I’ll explain what I did and then maybe someone will be able to tell me why it makes a difference. On this post, I changed the address for the image file from an absolute path to a relative path. I haven’t done it to the onion soup post yet (but will any minute now).
That is, previously the IMG SRC tag was followed by the full URL http://www.earlymodernweb.org.uk/wpimages/*filename* and now it’s followed by /./wpimages/*filename*. (This has quite a few advantages, but I’d been doing it the long way because I was having some trouble working out where to put the dots and slashes…)
You could see the top image because I’d already done it the proper way in the stylesheet (that one was easy because the image file is in the same folder). That was the key bit of information that helped me to do my Miss Marple impersonation.
Wow, what a wildly inappropriate Gaudy Night cover! Mine is from a similar era, but has a chessboard with broken chessmen, a broken wineglass spilling red wine, and a threatening note with a knife through it. But at least the chessmen suggest an intellectual setting.
Thought you’d be suitably shocked. If it weren’t so great/terrible, I’d have replaced it long ago. The quality of the book is just dreadful, and it’s falling apart. I wonder what the current editions look like…
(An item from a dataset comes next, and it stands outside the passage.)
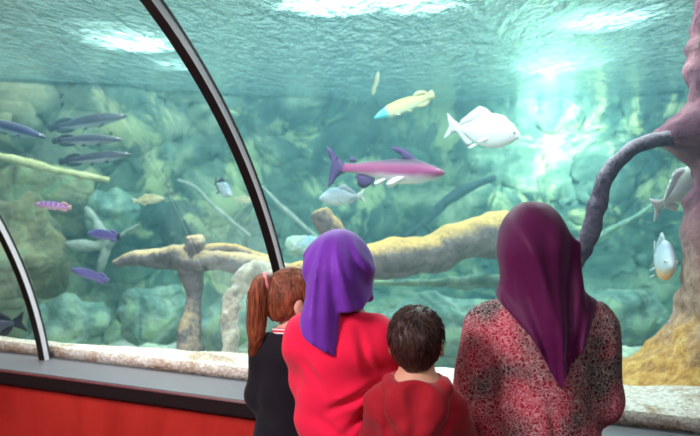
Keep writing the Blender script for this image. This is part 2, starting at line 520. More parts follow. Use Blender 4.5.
# gravel bed: level with the sill by the glass, falling away to the deep floor
V, Fc = [], []
NS, NU = 150, 90
for i in range(NS + 1):
    s = -5.2 + 9.6 * i / NS
    for k in range(NU + 1):
        w = (k / NU) ** 1.5 * 7.2
        edge = float(np.interp(s, [-3.2, -2.4, -1.0, .2, 1.2], [.06, .09, .25, .36, .52])) + .05 * mnoise.noise(Vector((s * 1.3, 0, 4))) + .05 * mnoise.noise(Vector((s * 4., 0, 1)))
        f = min(1, max(0, (w - edge) / .55)); f = f * f * (3 - 2 * f)
        z = ZS - .012 - .66 * f
        p = T(s, -.042 - w, z)
        g = mnoise.fractal(Vector((p.x * 3, p.y * 3, 0)), 1, 2, 4)
        V.append(p + Vector((0, 0, g * (.018 if w < .7 else .06) * min(1, w * 8))))
W = NU + 1
for i in range(NS):
    for k in range(NU):
        Fc.append((i * W + k, (i + 1) * W + k, (i + 1) * W + k + 1, i * W + k + 1))
sand = fix_normals(link_mesh('sand', V, Fc, M['sand']))
tag(sand, 'pale speckled gravel bed along the foot of the glass', 'gravel', kind='stuff')
sol = sand.modifiers.new('thick', 'SOLIDIFY'); sol.thickness = .06; sol.offset = -1

# the water itself
outer = arc(RGO + .002, t_at(RGO, ZS - .02), T_END, 64)
u_end, z_end = outer[-1]
prof = [(-6.6, -.6), (-6.6, SURF), (u_end, SURF)] + outer[::-1] + [(outer[0][0], -.6)]
o = prism_s('water', prof, -5.0, 4.2, M['water'])
tag(o, 'hazy teal water filling the aquarium tank up to its rippled surface', 'water', kind='stuff')

# ------------------------------------------------------------------ rock column, right
V, Fc = [], []
cx, cy = 1.95, 3.03
NZc, NA = 90, 72
for k in range(NZc + 1):
    z = .45 + (2.5 - .45) * k / NZc
    for a in range(NA):
        th = 2 * PI * a / NA
        dx, dy = math.cos(th), math.sin(th)
        r = .39
        r += .15 * math.exp(-((z - 1.79) / .10) ** 2) * max(0, -dx) ** 2            # the boss the branch grows from
        r -= .07 * math.exp(-((z - 1.62) / .13) ** 2) * max(0, -dx) ** 2
        r -= .015 * math.exp(-((z - 2.15) / .25) ** 2) * -dx
        f = max(0, (1.02 - z) / .40)
        r += .36 * min(f, 1.3) ** 2 * (.75 + .35 * max(0, -dx))
        p = Vector((cx + dx * r, cy + dy * r, z))
        g = mnoise.fractal(p * 3.2, 1, 2, 5); rd = 1 - abs(mnoise.noise(p * 6 + Vector((4, 4, 4))))
        rr = r * (1 + .10 * g) + rd * .035 + .02 * mnoise.noise(p * 17)
        x, y = cx + dx * rr, cy + dy * rr
        uu = N2.x * x + N2.y * y + UC
        if uu > -.17:
            x -= N2.x * (uu + .17); y -= N2.y * (uu + .17)
        V.append(Vector((x, y, z)))
for k in range(NZc):
    for a in range(NA):
        a2 = (a + 1) % NA
        Fc.append((k * NA + a, k * NA + a2, (k + 1) * NA + a2, (k + 1) * NA + a))
Fc.append(tuple(range(NA))); Fc.append(tuple(NZc * NA + a for a in range(NA)))
o = fix_normals(link_mesh('rock_formation', V, Fc, M['column']))
tag(o, 'tall purple and orange crusted rock pillar beside the right end of the tank', 'rock')

# ------------------------------------------------------------------ driftwood and branches
o = tube('driftwood_branch', px_path([(716, 130, 3.05, 8.5), (684, 136, 3.0, 8), (655, 141, 2.95, 7.5), (627, 152, 2.9, 7.5), (607, 174, 2.87, 8), (597, 205, 2.87, 9), (588, 240, 2.88, 9), (573, 266, 2.9, 8.5), (556, 295, 2.95, 10), (535, 335, 3.05, 11), (520, 372, 3.15, 12)]),
         M['purple_wood'], n=10, rough=.16, freq=9, seed=2)
tag(o, 'curved dark purple branch arching from the rock pillar down behind the maroon hijab', 'branch')

root = empty('driftwood_log', P(420, 255, 4.1))
tag(root, 'thick horizontal driftwood log with yellow-brown top behind the purple hijab', 'log')
inv = Matrix.Translation(root.location).inverted()


def local(pts, e):
    return [(x - e.location.x, y - e.location.y, z - e.location.z, r) for x, y, z, r in pts]


def sub_tube(name, pp, mat, e, **kw):
    return tube(name, local(px_path(pp), e), mat, e, **kw)


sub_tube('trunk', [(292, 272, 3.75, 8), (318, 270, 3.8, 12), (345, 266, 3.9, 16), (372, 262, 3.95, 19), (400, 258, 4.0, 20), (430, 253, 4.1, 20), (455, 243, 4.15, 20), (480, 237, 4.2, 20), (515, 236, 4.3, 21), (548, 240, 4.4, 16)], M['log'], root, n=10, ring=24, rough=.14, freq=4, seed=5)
sub_tube('branch_stub', [(352, 262, 3.95, 14), (338, 240, 3.93, 12), (322, 217, 3.9, 11.5), (319, 212, 3.9, 10)], M['log'], root, n=8, rough=.10, freq=8, seed=8, cap_flat=True)
sub_tube('lower_limb', [(365, 283, 4.3, 3), (400, 283, 4.35, 3), (440, 283, 4.4, 5), (480, 282, 4.5, 7), (520, 280, 4.6, 7)], M['boulder'], root, n=8, rough=.2, freq=7, seed=9)

root = empty('driftwood_root', P(200, 255, 3.9))
tag(root, 'forked driftwood root standing on the gravel left of the ponytailed child', 'driftwood')
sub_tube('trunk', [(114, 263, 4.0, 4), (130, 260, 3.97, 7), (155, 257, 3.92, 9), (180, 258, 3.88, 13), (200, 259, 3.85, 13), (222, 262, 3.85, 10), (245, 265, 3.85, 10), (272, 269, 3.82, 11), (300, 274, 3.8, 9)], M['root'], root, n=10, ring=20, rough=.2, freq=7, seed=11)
sub_tube('knob', [(193, 260, 3.86, 12), (195, 246, 3.84, 11), (194, 236, 3.83, 9)], M['root'], root, n=8, rough=.25, freq=9, seed=12, cap_flat=True)
sub_tube('root_leg', [(190, 262, 3.9, 12), (194, 285, 3.88, 10), (192, 310, 3.85, 9), (188, 335, 3.8, 11), (187, 362, 3.78, 14)], M['root'], root, n=8, rough=.2, freq=7, seed=13)
sub_tube('root_leg', [(272, 270, 3.75, 9), (254, 272, 3.7, 10), (241, 284, 3.66, 9), (233, 304, 3.62, 8.5), (231, 330, 3.58, 7.5), (227, 366, 3.5, 9)], M['root_pale'], root, n=12, ring=24, rough=.45, freq=11, seed=14)
sub_tube('upper_limb', [(200, 255, 3.85, 8), (225, 248, 3.88, 6), (250, 256, 3.95, 6), (275, 266, 3.95, 8)], M['log'], root, n=8, rough=.2, freq=8, seed=15)

root = empty('branch_tangle', P(104, 242, 5.0))
tag(root, 'pale forked branches crossing behind the purple fish on the left', 'branch')
for pp in ([(66, 243, 5.0, 1.8), (86, 247, 5.0, 6), (104, 245, 5.0, 5), (120, 236, 4.9, 3.5), (138, 225, 4.8, 1.5)],
           [(86, 208, 5.2, 2), (97, 224, 5.1, 5), (106, 242, 5.0, 5), (103, 262, 5.0, 4), (96, 282, 5.1, 2)]):
    sub_tube('limb', pp, M['pale_branch'], root, n=8, ring=12, rough=.4, freq=7, seed=pp[0][0])
o = tube('yellow_branch', px_path([(-40, 148, 5.0, 4), (0, 156, 5.0, 4), (30, 163, 5.0, 4), (60, 171, 4.95, 4), (85, 176, 4.9, 4), (108, 179, 4.85, 4)]), M['yellow_branch'], n=8, ring=12, rough=.25, freq=6, seed=3)
tag(o, 'thin yellowish branch lying along the rocks below the dark long fish', 'branch')
o = tube('thin_branch', px_path([(178, 180, 5.6, 1.4), (196, 188, 5.6, 2.2), (212, 205, 5.6, 2.2), (228, 218, 5.6, 2.2), (250, 236, 5.6, 1.5)]), M['pale_branch'], n=8, ring=10, rough=.2, freq=7, seed=4)
tag(o, 'thin pale branch slanting down below the round grey fish left of the rib', 'branch')
o = tube('thin_branch', px_path([(262, 186, 5.6, 1.3), (280, 205, 5.6, 2.2), (298, 221, 5.6, 2.2), (322, 242, 5.6, 2)]), M['pale_branch'], n=8, ring=10, rough=.2, freq=7, seed=6)
tag(o, 'thin pale branch slanting down just right of the tall black rib', 'branch')
o = tube('dark_branch', px_path([(405, 236, 6.8, 2), (425, 222, 6.8, 4), (445, 203, 6.8, 5), (468, 188, 6.8, 4.5), (495, 178, 6.9, 3)]), M['dark_branch'], n=8, ring=12, rough=.2, freq=4, seed=7)
tag(o, 'dark diagonal branch in the background between log and white fish', 'branch')
o = tube('background_branch', px_path([(662, 196, 5.8, 1.5), (640, 214, 5.8, 2.5), (622, 224, 5.8, 3), (600, 236, 5.8, 3.5), (575, 258, 5.8, 4), (556, 282, 5.8, 4)]), M['boulder'], n=8, ring=12, rough=.2, freq=4, seed=17)
tag(o, 'faint pale branch slanting behind the curved purple branch', 'branch')

# ------------------------------------------------------------------ rocks
rk = [  # px, py, depth, (sx,sy,sz) in photo pixels, material, label
    (640, 378, 3.55, (30, 22, 11), 'pale_rock', 'flat pale green stone beside the right rock pillar base, front one'),
    (628, 358, 3.9, (22, 18, 9), 'pale_rock', 'small pale green stone behind the flat one near the rock pillar'),
    (668, 368, 3.9, (28, 22, 10), 'boulder', 'dark teal stone wedged between pale stones and the rock pillar'),
    (150, 353, 4.2, (20, 16, 8), 'pale_rock', 'pale green stone on the gravel left of the driftwood legs'),
    (205, 358, 4.0, (16, 14, 6), 'pale_rock', 'low pale stone between the two driftwood legs'),
    (256, 352, 3.9, (18, 16, 10), 'pale_rock', 'pale stone right of the pale driftwood leg'),
    (66, 330, 5.0, (40, 36, 30), 'boulder', 'broad green boulder behind the short left rib'),
    (156, 318, 5.2, (36, 34, 32), 'boulder', 'rounded green boulder left of the dark driftwood leg'),
    (240, 330, 5.0, (44, 36, 30), 'boulder', 'green boulder behind the pale driftwood leg'),
    (15, 250, 5.2, (46, 40, 50), 'brown_rock', 'large brown rock behind the short left rib near the edge'),
    (40, 195, 6.3, (60, 40, 42), 'brown_rock', 'brown rock ledge behind the pink banded fish'),
    (112, 212, 6.2, (24, 24, 24), 'boulder', 'grey-green rock behind the crossing pale branches'),
    (300, 246, 4.9, (14, 14, 10), 'pale_rock', 'small pale green rock beside the purple hijab behind the rib'),
    (440, 330, 5.0, (60, 40, 34), 'boulder', 'broad teal boulder between the boy and the maroon hijab'),
    (620, 318, 5.4, (50, 36, 30), 'boulder', 'teal boulder left of the rock pillar in deep water'),
]
for i, (a, b, d, sz, m, lab) in enumerate(rk):
    k = d / F
    o = boulder('boulder' if sz[0] > 22 else 'stone', P(a, b, d), (sz[0] * k, sz[1] * k, sz[2] * k), M[m], seed=i + 1)
    tag(o, lab, 'rock')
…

I remember my high school English teacher had a pulp fiction novel on the bookshelf in her classroom with the title: “Puppet on a Chain.” You can probably put together the cover image in your head with a fair degree of accuracy.
Never read the book, but my friends and I always said it would make a great name for a band. If there are any aspiring musicians reading this, I hereby stake claim to this idea and demand royalties if you use it.
Alastair Maclean, surely? And not one of his early, good, ones, either.
Wasn’t there a Black Sabbath track called ‘Puppet on a chain’? One of their early, good, ones.